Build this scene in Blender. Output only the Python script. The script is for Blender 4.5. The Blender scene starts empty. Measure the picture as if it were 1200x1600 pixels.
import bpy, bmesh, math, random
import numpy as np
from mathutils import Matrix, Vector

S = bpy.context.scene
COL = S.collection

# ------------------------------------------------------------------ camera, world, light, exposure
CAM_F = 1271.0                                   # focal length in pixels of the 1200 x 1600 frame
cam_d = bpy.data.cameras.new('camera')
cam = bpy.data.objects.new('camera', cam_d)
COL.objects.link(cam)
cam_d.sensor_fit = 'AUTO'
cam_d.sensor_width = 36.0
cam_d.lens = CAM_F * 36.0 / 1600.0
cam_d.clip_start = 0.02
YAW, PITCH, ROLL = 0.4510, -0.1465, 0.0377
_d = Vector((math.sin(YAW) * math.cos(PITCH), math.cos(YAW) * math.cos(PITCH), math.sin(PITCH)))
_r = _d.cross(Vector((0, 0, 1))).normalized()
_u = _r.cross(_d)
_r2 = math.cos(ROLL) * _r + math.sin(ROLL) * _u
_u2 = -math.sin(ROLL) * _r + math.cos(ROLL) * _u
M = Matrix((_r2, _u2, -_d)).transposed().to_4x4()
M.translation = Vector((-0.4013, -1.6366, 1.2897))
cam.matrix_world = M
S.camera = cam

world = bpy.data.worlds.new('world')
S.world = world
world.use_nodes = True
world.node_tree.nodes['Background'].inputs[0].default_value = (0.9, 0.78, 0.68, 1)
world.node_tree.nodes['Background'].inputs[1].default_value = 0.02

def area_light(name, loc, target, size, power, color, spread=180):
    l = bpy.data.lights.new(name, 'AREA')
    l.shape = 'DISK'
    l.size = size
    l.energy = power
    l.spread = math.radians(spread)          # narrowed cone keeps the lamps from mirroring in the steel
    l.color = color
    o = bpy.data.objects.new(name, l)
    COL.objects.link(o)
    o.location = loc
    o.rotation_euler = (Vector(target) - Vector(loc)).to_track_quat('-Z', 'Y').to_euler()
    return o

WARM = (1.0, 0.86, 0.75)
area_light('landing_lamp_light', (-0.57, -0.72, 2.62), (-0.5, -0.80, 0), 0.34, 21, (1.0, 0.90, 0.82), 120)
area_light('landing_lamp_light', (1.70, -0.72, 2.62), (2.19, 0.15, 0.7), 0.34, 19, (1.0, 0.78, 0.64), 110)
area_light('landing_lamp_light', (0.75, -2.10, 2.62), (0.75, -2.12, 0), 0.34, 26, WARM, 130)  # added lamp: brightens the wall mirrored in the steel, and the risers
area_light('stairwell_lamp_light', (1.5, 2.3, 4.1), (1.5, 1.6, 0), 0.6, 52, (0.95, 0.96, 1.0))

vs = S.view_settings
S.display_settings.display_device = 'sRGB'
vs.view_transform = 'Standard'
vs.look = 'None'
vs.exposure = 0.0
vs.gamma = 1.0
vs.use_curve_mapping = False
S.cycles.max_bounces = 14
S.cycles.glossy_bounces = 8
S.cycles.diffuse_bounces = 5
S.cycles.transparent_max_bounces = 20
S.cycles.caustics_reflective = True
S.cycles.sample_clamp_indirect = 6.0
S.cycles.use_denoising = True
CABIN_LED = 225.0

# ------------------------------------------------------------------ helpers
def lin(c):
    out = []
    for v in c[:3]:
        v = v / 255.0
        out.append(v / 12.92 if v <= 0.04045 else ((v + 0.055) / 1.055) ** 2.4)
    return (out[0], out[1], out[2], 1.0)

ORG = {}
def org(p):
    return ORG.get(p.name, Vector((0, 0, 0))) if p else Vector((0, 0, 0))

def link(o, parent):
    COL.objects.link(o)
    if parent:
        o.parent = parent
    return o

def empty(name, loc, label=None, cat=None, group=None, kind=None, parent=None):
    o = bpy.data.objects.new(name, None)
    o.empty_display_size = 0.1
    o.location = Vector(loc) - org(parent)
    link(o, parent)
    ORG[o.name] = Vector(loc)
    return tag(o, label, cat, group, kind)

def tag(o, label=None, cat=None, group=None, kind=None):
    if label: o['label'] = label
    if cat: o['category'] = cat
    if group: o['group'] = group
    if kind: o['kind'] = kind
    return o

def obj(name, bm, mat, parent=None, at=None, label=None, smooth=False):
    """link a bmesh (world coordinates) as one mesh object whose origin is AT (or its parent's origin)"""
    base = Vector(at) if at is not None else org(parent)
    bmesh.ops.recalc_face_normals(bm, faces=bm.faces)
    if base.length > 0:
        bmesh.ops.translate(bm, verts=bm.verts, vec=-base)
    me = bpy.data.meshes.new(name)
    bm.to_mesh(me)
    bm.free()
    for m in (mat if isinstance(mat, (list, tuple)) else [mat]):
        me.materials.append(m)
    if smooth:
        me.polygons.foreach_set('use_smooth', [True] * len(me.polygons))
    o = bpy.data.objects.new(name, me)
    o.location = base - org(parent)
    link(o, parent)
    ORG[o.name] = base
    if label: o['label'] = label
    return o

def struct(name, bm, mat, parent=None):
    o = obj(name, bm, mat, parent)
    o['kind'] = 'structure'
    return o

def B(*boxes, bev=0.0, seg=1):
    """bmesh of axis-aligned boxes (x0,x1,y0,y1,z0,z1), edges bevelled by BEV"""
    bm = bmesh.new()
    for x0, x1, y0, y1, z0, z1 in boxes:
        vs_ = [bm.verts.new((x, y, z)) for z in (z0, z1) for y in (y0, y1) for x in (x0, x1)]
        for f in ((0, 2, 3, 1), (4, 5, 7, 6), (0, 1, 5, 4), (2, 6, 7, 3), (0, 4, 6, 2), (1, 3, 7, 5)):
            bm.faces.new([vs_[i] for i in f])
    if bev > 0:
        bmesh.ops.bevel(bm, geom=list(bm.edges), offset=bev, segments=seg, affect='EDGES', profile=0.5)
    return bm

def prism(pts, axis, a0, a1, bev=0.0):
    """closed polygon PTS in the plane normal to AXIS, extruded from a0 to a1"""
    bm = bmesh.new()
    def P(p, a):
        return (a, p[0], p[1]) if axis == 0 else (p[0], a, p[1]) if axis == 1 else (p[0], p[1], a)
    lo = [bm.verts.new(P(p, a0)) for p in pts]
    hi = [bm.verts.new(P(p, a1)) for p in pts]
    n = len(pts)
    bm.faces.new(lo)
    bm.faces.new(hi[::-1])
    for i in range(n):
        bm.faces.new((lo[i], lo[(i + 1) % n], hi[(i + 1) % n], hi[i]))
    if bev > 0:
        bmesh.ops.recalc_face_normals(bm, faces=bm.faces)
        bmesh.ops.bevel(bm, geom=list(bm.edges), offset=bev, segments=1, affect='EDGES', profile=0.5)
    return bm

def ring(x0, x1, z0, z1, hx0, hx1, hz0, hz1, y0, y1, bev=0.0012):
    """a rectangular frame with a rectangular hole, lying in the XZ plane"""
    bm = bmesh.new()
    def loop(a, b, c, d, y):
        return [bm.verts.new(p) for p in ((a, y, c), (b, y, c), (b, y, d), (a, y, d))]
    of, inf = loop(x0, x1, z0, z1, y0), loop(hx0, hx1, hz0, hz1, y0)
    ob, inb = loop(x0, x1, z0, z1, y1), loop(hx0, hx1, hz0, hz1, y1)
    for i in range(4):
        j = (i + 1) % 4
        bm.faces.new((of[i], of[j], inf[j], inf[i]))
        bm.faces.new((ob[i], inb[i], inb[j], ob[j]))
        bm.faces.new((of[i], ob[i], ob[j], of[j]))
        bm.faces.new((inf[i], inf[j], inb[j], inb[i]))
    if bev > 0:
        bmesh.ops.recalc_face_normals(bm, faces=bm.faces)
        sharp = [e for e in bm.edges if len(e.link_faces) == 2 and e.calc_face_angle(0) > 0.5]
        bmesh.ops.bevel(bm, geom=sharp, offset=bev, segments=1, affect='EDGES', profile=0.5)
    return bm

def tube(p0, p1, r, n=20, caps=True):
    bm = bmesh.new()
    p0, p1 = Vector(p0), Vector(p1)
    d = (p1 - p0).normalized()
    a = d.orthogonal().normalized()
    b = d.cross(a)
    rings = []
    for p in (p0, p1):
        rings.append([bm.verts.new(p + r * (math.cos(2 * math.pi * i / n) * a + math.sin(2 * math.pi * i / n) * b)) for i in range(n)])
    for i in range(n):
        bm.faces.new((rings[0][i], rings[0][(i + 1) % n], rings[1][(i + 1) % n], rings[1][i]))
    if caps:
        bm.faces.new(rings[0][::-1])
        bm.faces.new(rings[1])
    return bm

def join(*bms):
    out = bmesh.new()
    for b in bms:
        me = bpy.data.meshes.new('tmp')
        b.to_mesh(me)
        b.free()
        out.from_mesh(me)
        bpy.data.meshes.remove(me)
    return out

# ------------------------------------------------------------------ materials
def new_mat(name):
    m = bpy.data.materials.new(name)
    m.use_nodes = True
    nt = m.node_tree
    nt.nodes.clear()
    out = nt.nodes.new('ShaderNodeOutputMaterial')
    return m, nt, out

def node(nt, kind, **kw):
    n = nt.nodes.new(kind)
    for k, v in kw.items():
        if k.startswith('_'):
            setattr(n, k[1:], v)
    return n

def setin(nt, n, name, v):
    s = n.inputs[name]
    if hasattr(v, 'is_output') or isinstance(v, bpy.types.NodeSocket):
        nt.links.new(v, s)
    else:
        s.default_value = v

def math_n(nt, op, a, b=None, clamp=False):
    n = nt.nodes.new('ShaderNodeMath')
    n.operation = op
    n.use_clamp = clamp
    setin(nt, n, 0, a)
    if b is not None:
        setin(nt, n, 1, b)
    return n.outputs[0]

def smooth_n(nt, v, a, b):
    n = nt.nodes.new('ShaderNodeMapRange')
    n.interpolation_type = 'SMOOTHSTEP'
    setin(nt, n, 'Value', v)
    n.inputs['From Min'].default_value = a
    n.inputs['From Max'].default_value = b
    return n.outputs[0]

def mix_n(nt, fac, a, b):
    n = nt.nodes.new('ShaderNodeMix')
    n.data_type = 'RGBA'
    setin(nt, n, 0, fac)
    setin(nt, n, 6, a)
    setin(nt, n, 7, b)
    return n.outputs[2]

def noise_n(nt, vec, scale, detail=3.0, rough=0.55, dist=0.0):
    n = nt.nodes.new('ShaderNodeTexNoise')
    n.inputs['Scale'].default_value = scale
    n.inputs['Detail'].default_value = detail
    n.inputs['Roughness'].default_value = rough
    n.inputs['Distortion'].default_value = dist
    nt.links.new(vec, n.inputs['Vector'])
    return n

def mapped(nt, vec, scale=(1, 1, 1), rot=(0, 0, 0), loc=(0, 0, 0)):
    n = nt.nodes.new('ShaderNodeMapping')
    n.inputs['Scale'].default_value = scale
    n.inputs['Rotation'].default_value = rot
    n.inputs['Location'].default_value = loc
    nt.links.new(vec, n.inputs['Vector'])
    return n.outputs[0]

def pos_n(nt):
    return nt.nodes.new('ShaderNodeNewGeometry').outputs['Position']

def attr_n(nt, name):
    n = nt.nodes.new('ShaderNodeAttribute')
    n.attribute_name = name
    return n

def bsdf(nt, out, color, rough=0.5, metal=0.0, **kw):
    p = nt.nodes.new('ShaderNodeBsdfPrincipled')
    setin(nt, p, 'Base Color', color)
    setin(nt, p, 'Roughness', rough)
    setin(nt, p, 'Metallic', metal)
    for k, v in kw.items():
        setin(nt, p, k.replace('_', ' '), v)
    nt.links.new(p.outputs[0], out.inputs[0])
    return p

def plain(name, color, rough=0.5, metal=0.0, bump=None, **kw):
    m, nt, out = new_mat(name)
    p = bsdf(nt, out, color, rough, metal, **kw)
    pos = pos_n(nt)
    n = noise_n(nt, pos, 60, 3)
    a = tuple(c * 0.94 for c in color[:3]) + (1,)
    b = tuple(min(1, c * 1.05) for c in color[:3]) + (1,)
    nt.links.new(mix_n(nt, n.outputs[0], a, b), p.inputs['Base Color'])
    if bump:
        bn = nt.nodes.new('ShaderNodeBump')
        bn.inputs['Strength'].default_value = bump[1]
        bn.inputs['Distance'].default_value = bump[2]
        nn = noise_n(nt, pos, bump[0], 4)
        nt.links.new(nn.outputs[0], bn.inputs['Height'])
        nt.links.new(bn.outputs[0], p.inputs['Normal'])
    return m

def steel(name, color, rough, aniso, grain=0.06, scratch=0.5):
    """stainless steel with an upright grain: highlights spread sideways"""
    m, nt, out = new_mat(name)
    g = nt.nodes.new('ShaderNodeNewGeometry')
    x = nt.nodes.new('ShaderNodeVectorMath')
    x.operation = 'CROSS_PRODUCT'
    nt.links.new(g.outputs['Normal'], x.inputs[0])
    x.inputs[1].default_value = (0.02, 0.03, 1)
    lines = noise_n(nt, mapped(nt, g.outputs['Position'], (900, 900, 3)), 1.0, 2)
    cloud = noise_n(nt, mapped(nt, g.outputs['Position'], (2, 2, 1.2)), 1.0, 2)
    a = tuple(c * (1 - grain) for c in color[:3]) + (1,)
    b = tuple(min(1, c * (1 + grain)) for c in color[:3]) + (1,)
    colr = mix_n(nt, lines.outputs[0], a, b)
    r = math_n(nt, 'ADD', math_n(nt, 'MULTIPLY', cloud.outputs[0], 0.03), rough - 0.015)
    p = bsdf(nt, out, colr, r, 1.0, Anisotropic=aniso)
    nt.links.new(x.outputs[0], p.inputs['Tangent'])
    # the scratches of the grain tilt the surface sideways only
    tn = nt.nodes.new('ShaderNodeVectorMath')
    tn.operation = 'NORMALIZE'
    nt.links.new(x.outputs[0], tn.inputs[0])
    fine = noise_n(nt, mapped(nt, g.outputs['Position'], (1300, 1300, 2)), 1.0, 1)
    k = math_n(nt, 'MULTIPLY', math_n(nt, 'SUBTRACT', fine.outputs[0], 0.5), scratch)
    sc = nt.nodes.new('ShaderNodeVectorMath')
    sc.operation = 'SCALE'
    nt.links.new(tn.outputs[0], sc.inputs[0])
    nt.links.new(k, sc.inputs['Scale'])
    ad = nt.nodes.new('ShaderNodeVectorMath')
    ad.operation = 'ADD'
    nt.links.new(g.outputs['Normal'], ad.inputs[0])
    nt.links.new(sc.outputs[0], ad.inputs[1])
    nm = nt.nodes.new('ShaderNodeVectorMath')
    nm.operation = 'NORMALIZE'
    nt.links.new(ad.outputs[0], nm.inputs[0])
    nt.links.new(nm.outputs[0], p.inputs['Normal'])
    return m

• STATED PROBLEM
Print the material above verbatim, first line through the line containing "from mathutils import Matrix, Vector", both included.

• REPLY
Build this scene in Blender. Output only the Python script. The script is for Blender 4.5. The Blender scene starts empty. Measure the picture as if it were 1200x1600 pixels.
import bpy, bmesh, math, random
import numpy as np
from mathutils import Matrix, Vector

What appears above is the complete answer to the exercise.